- **Brief**
Reproduce the section of the listing that begins at the line containing "Write a Blender" and finishes at the line containing "S.camera = cam". Include both end lines and nothing beyond them.

- **Supplied data**
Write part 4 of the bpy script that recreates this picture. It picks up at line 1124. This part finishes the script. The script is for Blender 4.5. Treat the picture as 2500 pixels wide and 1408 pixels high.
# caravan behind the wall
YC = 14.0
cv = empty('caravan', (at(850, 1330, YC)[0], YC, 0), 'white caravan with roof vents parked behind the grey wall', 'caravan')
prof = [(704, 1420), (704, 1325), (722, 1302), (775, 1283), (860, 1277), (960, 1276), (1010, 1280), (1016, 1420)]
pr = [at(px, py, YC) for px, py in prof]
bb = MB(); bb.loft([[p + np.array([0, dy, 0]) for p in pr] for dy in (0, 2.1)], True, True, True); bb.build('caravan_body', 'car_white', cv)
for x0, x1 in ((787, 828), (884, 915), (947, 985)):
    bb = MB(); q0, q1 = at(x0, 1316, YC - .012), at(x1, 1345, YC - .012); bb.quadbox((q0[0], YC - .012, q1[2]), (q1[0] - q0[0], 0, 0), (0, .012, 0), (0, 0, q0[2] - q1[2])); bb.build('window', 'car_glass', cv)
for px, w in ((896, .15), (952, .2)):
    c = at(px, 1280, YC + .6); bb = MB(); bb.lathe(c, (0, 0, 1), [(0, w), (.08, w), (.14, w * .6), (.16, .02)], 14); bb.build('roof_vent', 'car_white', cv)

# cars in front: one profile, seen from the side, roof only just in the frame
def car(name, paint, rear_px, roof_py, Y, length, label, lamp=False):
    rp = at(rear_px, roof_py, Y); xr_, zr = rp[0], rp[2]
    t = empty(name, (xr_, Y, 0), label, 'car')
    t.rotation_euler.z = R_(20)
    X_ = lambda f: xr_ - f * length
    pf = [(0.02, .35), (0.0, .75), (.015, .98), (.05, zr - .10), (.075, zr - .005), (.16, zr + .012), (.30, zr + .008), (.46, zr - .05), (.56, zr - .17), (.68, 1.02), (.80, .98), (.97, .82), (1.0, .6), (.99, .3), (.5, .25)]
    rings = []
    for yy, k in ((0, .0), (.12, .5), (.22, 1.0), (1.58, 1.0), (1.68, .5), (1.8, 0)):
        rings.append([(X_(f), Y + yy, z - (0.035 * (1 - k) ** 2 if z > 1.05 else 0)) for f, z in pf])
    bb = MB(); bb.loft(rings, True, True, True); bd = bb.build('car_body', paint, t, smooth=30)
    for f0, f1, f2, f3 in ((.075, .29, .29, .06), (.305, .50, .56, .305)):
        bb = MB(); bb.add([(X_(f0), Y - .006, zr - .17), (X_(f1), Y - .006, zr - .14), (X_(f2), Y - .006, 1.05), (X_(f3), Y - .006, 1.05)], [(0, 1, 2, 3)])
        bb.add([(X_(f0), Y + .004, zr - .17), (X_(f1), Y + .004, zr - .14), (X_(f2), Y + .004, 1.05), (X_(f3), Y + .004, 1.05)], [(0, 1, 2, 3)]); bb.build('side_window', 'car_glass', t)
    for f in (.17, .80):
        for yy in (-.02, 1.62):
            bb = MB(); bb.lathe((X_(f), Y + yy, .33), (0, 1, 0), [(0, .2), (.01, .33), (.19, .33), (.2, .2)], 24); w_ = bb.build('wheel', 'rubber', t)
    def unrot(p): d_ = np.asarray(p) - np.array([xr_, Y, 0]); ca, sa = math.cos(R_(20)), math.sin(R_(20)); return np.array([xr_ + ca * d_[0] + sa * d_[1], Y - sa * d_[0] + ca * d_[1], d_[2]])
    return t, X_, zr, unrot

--

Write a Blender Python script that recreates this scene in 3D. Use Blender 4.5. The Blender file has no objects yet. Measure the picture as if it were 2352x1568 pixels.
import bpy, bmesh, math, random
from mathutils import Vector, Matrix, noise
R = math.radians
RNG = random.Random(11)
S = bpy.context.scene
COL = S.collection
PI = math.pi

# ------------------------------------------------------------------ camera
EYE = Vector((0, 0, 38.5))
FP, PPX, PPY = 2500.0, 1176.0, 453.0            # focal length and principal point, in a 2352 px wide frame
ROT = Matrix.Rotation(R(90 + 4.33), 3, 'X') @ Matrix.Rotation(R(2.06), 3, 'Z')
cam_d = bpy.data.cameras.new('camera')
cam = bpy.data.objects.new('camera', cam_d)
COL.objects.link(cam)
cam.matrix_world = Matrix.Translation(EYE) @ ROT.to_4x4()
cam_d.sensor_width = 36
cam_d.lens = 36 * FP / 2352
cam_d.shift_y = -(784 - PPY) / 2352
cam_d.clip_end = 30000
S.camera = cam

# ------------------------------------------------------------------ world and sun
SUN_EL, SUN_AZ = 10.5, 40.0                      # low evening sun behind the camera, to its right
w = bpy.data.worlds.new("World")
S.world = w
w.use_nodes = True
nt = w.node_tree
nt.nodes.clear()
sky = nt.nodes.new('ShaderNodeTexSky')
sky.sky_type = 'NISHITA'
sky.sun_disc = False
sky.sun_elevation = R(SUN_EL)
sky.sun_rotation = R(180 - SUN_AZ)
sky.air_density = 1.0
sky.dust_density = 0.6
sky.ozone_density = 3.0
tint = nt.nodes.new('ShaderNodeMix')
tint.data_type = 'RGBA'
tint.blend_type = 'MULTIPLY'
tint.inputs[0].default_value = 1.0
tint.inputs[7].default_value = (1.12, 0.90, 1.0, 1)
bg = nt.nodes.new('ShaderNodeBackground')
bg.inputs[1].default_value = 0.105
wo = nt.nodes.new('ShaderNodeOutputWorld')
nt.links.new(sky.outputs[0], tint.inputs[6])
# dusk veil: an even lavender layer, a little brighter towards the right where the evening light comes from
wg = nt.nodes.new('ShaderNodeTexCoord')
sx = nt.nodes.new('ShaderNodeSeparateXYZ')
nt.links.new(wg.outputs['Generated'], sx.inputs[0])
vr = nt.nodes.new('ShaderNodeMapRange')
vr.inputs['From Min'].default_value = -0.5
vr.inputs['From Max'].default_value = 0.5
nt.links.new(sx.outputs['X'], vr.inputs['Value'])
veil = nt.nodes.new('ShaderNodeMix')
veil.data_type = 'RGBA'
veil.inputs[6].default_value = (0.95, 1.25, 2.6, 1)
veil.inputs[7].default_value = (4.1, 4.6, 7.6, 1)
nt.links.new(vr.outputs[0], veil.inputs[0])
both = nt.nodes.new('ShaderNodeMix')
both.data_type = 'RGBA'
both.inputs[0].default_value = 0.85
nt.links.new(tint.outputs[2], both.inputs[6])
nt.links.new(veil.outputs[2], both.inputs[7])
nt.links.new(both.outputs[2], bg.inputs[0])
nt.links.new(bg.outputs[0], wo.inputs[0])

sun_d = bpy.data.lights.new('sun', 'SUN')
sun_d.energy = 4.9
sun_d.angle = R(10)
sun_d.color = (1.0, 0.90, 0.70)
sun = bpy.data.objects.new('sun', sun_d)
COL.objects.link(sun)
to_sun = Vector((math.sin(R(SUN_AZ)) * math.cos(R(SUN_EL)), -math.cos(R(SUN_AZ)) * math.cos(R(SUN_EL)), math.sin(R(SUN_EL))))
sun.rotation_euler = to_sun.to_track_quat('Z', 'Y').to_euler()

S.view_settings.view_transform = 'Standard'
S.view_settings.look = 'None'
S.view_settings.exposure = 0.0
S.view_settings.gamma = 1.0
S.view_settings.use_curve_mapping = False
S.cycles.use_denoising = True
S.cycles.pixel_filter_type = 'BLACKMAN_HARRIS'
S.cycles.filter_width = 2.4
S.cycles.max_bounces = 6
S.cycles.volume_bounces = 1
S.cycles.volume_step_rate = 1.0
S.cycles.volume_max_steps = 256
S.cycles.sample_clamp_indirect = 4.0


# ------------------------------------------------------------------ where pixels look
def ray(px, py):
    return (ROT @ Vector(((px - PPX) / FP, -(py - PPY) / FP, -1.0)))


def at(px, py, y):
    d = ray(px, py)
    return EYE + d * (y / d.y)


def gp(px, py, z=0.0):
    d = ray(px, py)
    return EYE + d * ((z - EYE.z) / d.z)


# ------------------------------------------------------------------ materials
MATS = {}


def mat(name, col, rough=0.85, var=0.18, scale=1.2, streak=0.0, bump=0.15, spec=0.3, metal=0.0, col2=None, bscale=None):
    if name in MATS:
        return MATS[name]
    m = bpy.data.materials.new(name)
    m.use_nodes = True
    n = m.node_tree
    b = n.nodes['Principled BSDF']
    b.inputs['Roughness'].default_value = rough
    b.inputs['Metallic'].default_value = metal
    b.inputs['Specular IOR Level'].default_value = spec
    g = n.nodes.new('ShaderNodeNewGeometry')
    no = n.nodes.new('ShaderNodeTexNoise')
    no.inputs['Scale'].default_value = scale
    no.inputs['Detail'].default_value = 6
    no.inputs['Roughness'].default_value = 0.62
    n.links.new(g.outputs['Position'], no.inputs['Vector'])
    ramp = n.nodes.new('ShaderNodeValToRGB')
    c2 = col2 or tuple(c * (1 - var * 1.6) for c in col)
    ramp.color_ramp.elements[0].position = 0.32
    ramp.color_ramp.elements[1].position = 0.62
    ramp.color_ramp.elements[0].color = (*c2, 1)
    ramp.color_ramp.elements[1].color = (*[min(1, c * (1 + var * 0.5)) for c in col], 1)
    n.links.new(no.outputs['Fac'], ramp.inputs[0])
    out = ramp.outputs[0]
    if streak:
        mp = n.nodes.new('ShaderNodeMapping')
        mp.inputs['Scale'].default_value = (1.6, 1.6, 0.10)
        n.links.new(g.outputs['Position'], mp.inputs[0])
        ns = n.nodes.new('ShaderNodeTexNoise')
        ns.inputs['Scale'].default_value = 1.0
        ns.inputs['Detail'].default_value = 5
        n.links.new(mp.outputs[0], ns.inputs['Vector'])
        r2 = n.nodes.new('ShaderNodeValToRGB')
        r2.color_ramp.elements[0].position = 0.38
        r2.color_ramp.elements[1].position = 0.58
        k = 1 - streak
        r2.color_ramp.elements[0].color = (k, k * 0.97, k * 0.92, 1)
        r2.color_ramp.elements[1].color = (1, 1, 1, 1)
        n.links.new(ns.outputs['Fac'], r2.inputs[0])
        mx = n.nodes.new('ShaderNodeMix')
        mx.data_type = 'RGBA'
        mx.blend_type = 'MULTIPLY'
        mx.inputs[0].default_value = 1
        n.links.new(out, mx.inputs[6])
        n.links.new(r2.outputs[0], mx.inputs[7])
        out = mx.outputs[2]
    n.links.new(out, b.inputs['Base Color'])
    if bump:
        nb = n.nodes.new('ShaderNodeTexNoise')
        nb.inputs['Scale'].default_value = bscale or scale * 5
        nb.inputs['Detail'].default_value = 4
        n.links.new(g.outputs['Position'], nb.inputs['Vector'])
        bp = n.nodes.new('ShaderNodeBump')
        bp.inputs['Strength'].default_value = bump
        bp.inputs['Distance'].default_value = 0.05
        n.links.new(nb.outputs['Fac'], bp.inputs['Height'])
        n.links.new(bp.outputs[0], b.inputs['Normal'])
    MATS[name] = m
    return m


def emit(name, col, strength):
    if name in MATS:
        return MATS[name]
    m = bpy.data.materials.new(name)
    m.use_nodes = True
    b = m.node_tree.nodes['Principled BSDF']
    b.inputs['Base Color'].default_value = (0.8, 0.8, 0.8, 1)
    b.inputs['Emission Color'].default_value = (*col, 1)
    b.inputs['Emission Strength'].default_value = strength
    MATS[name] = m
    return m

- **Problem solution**
Write a Blender Python script that recreates this scene in 3D. Use Blender 4.5. The Blender file has no objects yet. Measure the picture as if it were 2352x1568 pixels.
import bpy, bmesh, math, random
from mathutils import Vector, Matrix, noise
R = math.radians
RNG = random.Random(11)
S = bpy.context.scene
COL = S.collection
PI = math.pi

# ------------------------------------------------------------------ camera
EYE = Vector((0, 0, 38.5))
FP, PPX, PPY = 2500.0, 1176.0, 453.0            # focal length and principal point, in a 2352 px wide frame
ROT = Matrix.Rotation(R(90 + 4.33), 3, 'X') @ Matrix.Rotation(R(2.06), 3, 'Z')
cam_d = bpy.data.cameras.new('camera')
cam = bpy.data.objects.new('camera', cam_d)
COL.objects.link(cam)
cam.matrix_world = Matrix.Translation(EYE) @ ROT.to_4x4()
cam_d.sensor_width = 36
cam_d.lens = 36 * FP / 2352
cam_d.shift_y = -(784 - PPY) / 2352
cam_d.clip_end = 30000
S.camera = cam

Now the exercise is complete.